Alex mentioned the photo to an elderly neighbor who’d lived on the street her entire life. The neighbor knew the home’s original owners: George Thomas and Emma Mott, who built it in 1918 (a date since confirmed in county tax records). Those reminiscences left Alex wondering if the picture belonged to the Motts.
 
Alex wanted to reunite it with a Mott descendant, so she posted inquiries on genealogy message boards. Judy Mott Strong saw one of the posts on Ancestry.com’s Mott surname forum <boards.ancestry.com/surnames.mott>. The Motts, Strong’s paternal relatives, lived in the house until 1959. “I love history, and this connection to the past makes our old home come alive,” Alex says.
 
Finding the occasion for this photo and when was it taken will help determine who’s depicted. A paper enclosure (now lost) had a photographer’s imprint from Wisconsin. That’s a hint: Emma Mott’s Rodwell relatives left St. Lawrence County, NY, for Waupaca County, Wis., before landing in Camas. Emma’s sister, Sarah Rodwell Jones (widowed in Wisconsin in 1917), had a daughter and a son.
 
The rest of the puzzle could fall into place if Alex and Strong can verify the ages of Sarah Rodwell Jones’ children and compare them to these teens. Sarah’s son, for example, was 14 in 1918, a possible match for the boy. The clues here also help ID this photo.
 
 
• The boy and the center girl have similar noses, mouths and eyes—key physical features for comparison. They may be siblings or cousins.
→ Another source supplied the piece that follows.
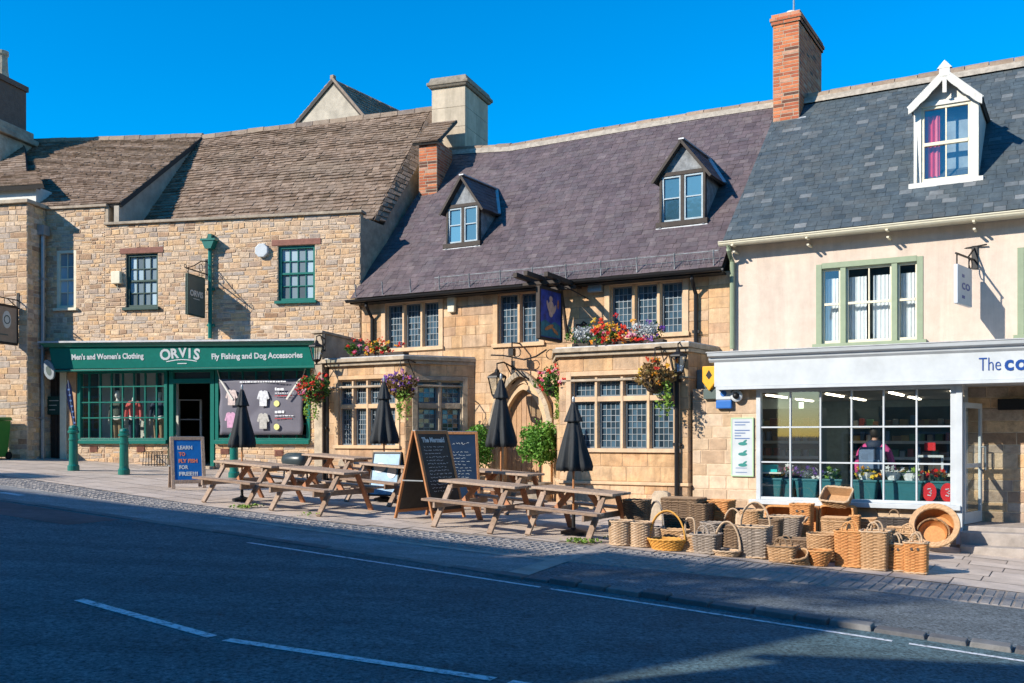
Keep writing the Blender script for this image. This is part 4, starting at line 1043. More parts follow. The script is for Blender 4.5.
# windows: three-part sashes with curtains
for h in CW:
    f = CB.mb(); y = .06; x0, x1, z0, z1 = h; fr = .085
    c1, c2 = x0 + (x1-x0)*.255, x0 + (x1-x0)*.745
    f.box(x0-.02, x0+fr, -.015, y+.06, z0, z1); f.box(x1-fr, x1+.02, -.015, y+.06, z0, z1); f.box(x0+fr, x1-fr, -.015, y+.06, z1-fr, z1+.02); f.box(x0-.08, x1+.08, -.07, y+.05, z0-.05, z0+.05)
    for c in (c1, c2): f.box(c-.05, c+.05, .0, y+.06, z0+.05, z1-fr)
    w_ = f.build('window', M['sage'], CB.root, bevel=.006)
    b = CB.mb(); gl = CB.mb(); cu = CB.mb(); zm = (z0+z1)/2 + .02
    for a, e, nx in ((x0+fr, c1-.05, 1), (c1+.05, c2-.05, 2), (c2+.05, x1-fr, 1)):
        b.box(a, a+.035, y, y+.05, z0+.05, z1-fr); b.box(e-.035, e, y, y+.05, z0+.05, z1-fr); b.box(a+.035, e-.035, y, y+.05, z0+.05, z0+.11); b.box(a+.035, e-.035, y-.01, y+.04, zm-.022, zm+.022); b.box(a+.035,e-.035,y,y+.05,z1-fr-.04,z1-fr)
        if nx == 2: b.box((a+e)/2-.012, (a+e)/2+.012, y+.004, y+.04, z0+.11, z1-fr-.04)
        gl.quad((a,y+.03,z0+.05),(e,y+.03,z0+.05),(e,y+.03,z1-fr),(a,y+.03,z1-fr))
        cw = (e - a) * (.84 if nx == 1 else .42)
        for (p, q) in (((a+(e-a-cw)*.5, a+(e-a-cw)*.5+cw),) if nx == 1 else ((a+.02, a+cw), (e-cw-.02, e-.03))):
            n = 22
            pt = [(p + (q-p)*i/n, y+.16 + .010*math.sin(i*1.35) + .005*math.sin(i*3.1)) for i in range(n+1)]
            for i in range(n):
                cu.quad((pt[i][0],pt[i][1],z0+.05),(pt[i+1][0],pt[i+1][1],z0+.05),(pt[i+1][0]*.97+.03*(p+q)/2,pt[i+1][1],z1-.25),(pt[i][0]*.97+.03*(p+q)/2,pt[i][1],z1-.25))
    b.build('sash', M['cream'], w_); gl.build('pane', M['clear'], w_); cu.build('curtain', M['curtain'], w_, smooth=True, normals=False)
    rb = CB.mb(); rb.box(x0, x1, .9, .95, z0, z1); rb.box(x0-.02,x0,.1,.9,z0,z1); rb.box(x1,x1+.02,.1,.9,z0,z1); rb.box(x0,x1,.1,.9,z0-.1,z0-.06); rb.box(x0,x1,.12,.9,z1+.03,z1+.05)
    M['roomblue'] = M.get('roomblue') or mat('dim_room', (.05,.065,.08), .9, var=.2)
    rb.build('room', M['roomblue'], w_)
# chimney
x0, x1 = P.X(773, 3.2), P.X(799, 3.2); y0 = 3.2; y1 = 5.35; zt = 10.98
mb = CB.mb(); stones(mb, x0, x1, 8.5, zt, (), y=y0, hr=(.074,.08), wr=(.2,.235), joint=.012, relief=.006, deep=1.4)
mb.xf = right_side(CB.xf, x1); stones(mb, y0, y1, 8.5, zt, (), y=0, hr=(.074,.08), wr=(.2,.235), joint=.012, relief=.006, deep=.3)
mb.xf = CB.xf
for k, (e, a, b) in enumerate(((.035,zt,zt+.075),(.06,zt+.075,zt+.15),(.03,zt+.15,zt+.23))):
    stones(mb, x0-e, x1+e, a, b, (), y=y0-e, hr=(.074,.08), wr=(.2,.235), joint=.01, relief=.006, deep=y1-y0+2*e)
    mb.xf = right_side(CB.xf, x1+e); stones(mb, y0-e, y1+e, a, b, (), y=0, hr=(.074,.08), wr=(.2,.235), joint=.01, relief=.006, deep=.2); mb.xf = CB.xf
ch = mb.build('chimney', [M['brick'], M['brick_mortar']], CB.root)
mb = CB.mb(); mb.lathe([(.3,zt+.23),(.22,zt+.3),(.17,zt+.33),(.13,zt+.42),(.12,zt+.43)], ((x0+x1)/2,y0+.5,0), 14); mb.build('chimney_pot', M['offwhite'], ch)
mb = CB.mb(); mb.tube([((x0+x1)/2+.05,y0+.5,zt+.4),((x0+x1)/2+.05,y0+.5,zt+1.1)], .02, 6); mb.build('flue', M['grey_metal'], ch)
mb = CB.mb(); mb.hexa([(x0-.12,y0-.3,8.38),(x1+.15,y0-.3,8.40),(x1+.15,y0+.02,8.72),(x0-.12,y0+.02,8.70),(x0-.12,y0-.28,8.44),(x1+.15,y0-.28,8.46),(x1+.15,y0+.02,8.84),(x0-.12,y0+.02,8.82)])
mb.bar((x1+.08,y0-.1,8.6),(x1+.08,y1-.7,9.5),.14,.05); mb.build('flashing', M['lead'], ch)
# dormer with decorated barge boards
mc = (9.38 - zc) / 4.06
x, y, z = P.on_roof(948, 181, -.26, zc, mc)
x0, x1 = P.X(914, y), P.X(979, y); ze = P.Z(948, 101, y); za = P.Z(948, 70, y-.14)
d, x0, x1 = dormer(CB, 'dormer', (x0+x1)/2, x1-x0, y, z, ze, za, 'blue_slate', 'offwhite', cheek='offwhite', tile='blue_slate', y_eave=-.26, z_eave=zc, m=mc, over=.18, fancy=True)
f = CB.mb(); f.box(x0,x0+.13,y-.04,y+.06,z,ze); f.box(x1-.13,x1,y-.04,y+.06,z,ze); f.box(x0+.13,x1-.13,y-.04,y+.06,ze-.06,ze+.03); f.box(x0-.08,x1+.08,y-.12,y+.05,z-.13,z+.0)
f.build('window_frame', M['offwhite'], d, bevel=.005)
a, b = x0+.13, x1-.13; zm = (z+ze)/2-.02
f = CB.mb(); f.box(a,a+.05,y-.01,y+.05,z,ze-.06); f.box(b-.05,b,y-.01,y+.05,z,ze-.06); f.box(a+.05,b-.05,y-.01,y+.05,z,z+.08); f.box(a+.05,b-.05,y-.02,y+.05,zm-.03,zm+.03); f.box(a+.05,b-.05,y-.01,y+.05,ze-.11,ze-.06); f.box((a+b)/2-.012,(a+b)/2+.012,y,y+.04,z+.08,ze-.11)
f.build('sash', M['cream'], d)
gl = CB.mb(); gl.quad((a,y+.03,z),(b,y+.03,z),(b,y+.03,ze-.06),(a,y+.03,ze-.06)); gl.build('pane', M['clear'], d)
cu = CB.mb(); n = 14; p, q = a+.05, a+.30
pt = [(p+(q-p)*i/n, y+.12+.02*math.sin(i*1.5)) for i in range(n+1)]
for i in range(n): cu.quad((pt[i][0],pt[i][1],z+.03),(pt[i+1][0],pt[i+1][1],z+.03),(pt[i+1][0],pt[i+1][1],ze-.2),(pt[i][0],pt[i][1],ze-.2), random.random())
M['redcurtain'] = mat_tint('red_curtain', [(.5,.02,.04),(.6,.05,.07),(.6,.4,.42)], var=.1, bstr=0)
cu.build('curtain', M['redcurtain'], d, normals=False)
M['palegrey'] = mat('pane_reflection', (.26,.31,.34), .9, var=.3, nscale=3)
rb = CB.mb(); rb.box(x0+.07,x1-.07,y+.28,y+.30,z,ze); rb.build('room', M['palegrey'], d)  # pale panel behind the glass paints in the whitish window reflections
# shopfront, standing forward of the house wall
YS = -1.22; yf = YS - .26
fx0 = P.X(712, yf); zt0 = P.Z(708, 352, yf); zb0 = P.Z(716, 388, yf)
f = CB.mb(); f.box(fx0+.04, XR, yf, -.005, zb0+.02, zt0-.16)
fa = f.build('shop_fascia', M['white'], CB.root, bevel=.006)
f = CB.mb(); f.prism([(yf-.001,zt0-.20),(yf-.04,zt0-.16),(yf-.05,zt0-.12),(yf-.12,zt0-.09),(yf-.14,zt0-.03),(.0,zt0),(.0,zt0-.2)], fx0-.05, XR, 'x', .5); f.build('cornice', M['white'], fa)
f = CB.mb(); f.hexa([(fx0-.07,yf-.15,zt0-.028),(XR,yf-.15,zt0-.028),(XR,0,zt0+.05),(fx0-.07,0,zt0+.05),(fx0-.07,yf-.15,zt0-.012),(XR,yf-.15,zt0-.012),(XR,0,zt0+.07),(fx0-.07,0,zt0+.07)]); f.build('lead_capping', M['lead'], fa)
f = CB.mb(); f.box(fx0+.08, XR, yf-.03, YS, zb0-.035, zb0+.018); f.build('moulding', M['white'], fa)
M['shopblue'] = mat('blue_lettering', (.003,.05,.24), .4, var=0)
zl = P.Z(990, 370.5, yf)
x0, x1 = P.X(979, yf), P.X(1001, yf)
text_mesh('lettering', 'The', .31, M['shopblue'], fa, CB.loc((x0+x1)/2, yf-.004, zl), x1-x0, -.003, .006)
x0, x1 = P.X(1004.5, yf), P.X(1027, yf)
text_mesh('lettering', 'co', .335, M['shopblue'], fa, CB.loc((x0+x1)/2, yf-.004, zl), x1-x0, .009, .006, space=1.12)
wx0, wx1, wz0, wz1 = P.X(757, YS), P.X(958, YS), P.Z(757, 499, YS), zb0 - .035
mb = CB.mb(); stones(mb, -2.80, wx0, -.4, zb0, (), y=YS, hr=(.17,.28), wr=(.22,.55), joint=.01, relief=.01, wav=.004)
stones(mb, wx0, wx1+.05, -.4, wz0-.09, (), y=YS, hr=(.14,.24), wr=(.25,.6), joint=.012, relief=.012)
mb.build('stone_base', [M['coopstone'], M['rubble_mortar']], CB.root)
f = CB.mb(); y = YS
f.box(wx0, wx0+.08, y-.06, y+.08, wz0, wz1); f.box(wx1-.11, wx1, y-.06, y+.08, wz0, wz1); f.box(wx0+.08, wx1-.11, y-.05, y+.08, wz1-.06, wz1); f.box(wx0-.11, wx1+.05, y-.16, y+.10, wz0-.08, wz0+.0); f.box(wx0+.08, wx1-.11, y-.05, y+.07, wz0, wz0+.05)
w_ = f.build('shop_window', M['white'], CB.root, bevel=.006)
b = CB.mb(); gx0, gx1, gz0, gz1 = wx0+.08, wx1-.11, wz0+.05, wz1-.06
for i in range(1,6): c = gx0+(gx1-gx0)*i/6; b.box(c-.013,c+.013,y-.035,y+.045,gz0,gz1)
for j in (1,2): c = gz0+(gz1-gz0)*j/3; b.box(gx0,gx1,y-.039,y+.042,c-.013,c+.013)
b.build('glazing_bars', M['white'], w_)
gl = CB.mb(); gl.quad((gx0-.02,y+.004,gz0-.02),(gx1+.02,y+.004,gz0-.02),(gx1+.02,y+.004,gz1+.02),(gx0-.02,y+.004,gz1+.02)); gl.build('pane', M['clear'], w_)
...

• The boy’s summer-weight suit and the girls’ light-colored dresses indicate the picture was taken during warm weather. 
 
• The four youths, probably in their teens, carry flowers and diplomas (which may be the real thing or photographer’s props), signifying this is a graduation portrait. Notice how the bouquets droop in the heat. Genealogical records might identify the school the Mott children attended.

 
• Headbands like those on the girls, accented with rosettes, date from 1910 to the early 1920s. They were especially popular from 1910 to 1918. These accessories took the place of a hat, and embellished a hairstyle.

 
• The three young women wear identical light-colored dresses. The dresses appear to be white, though in this black-and-white image, it’s difficult to say for sure. The style has a bodice that blouses out over the waistband—a silhouette common around World War I.
 
• The woman seated in a large chair certainly isn’t a graduate; she may be a teacher. Her short-sleeve, warm-weather dress has a lace collar and she wears both a short necklace and a long chain, likely attached to a pair of glasses. Her clothing and her soft hairstyle, with a small ornament and fullness around the face, were popular from 1910 to about 1920.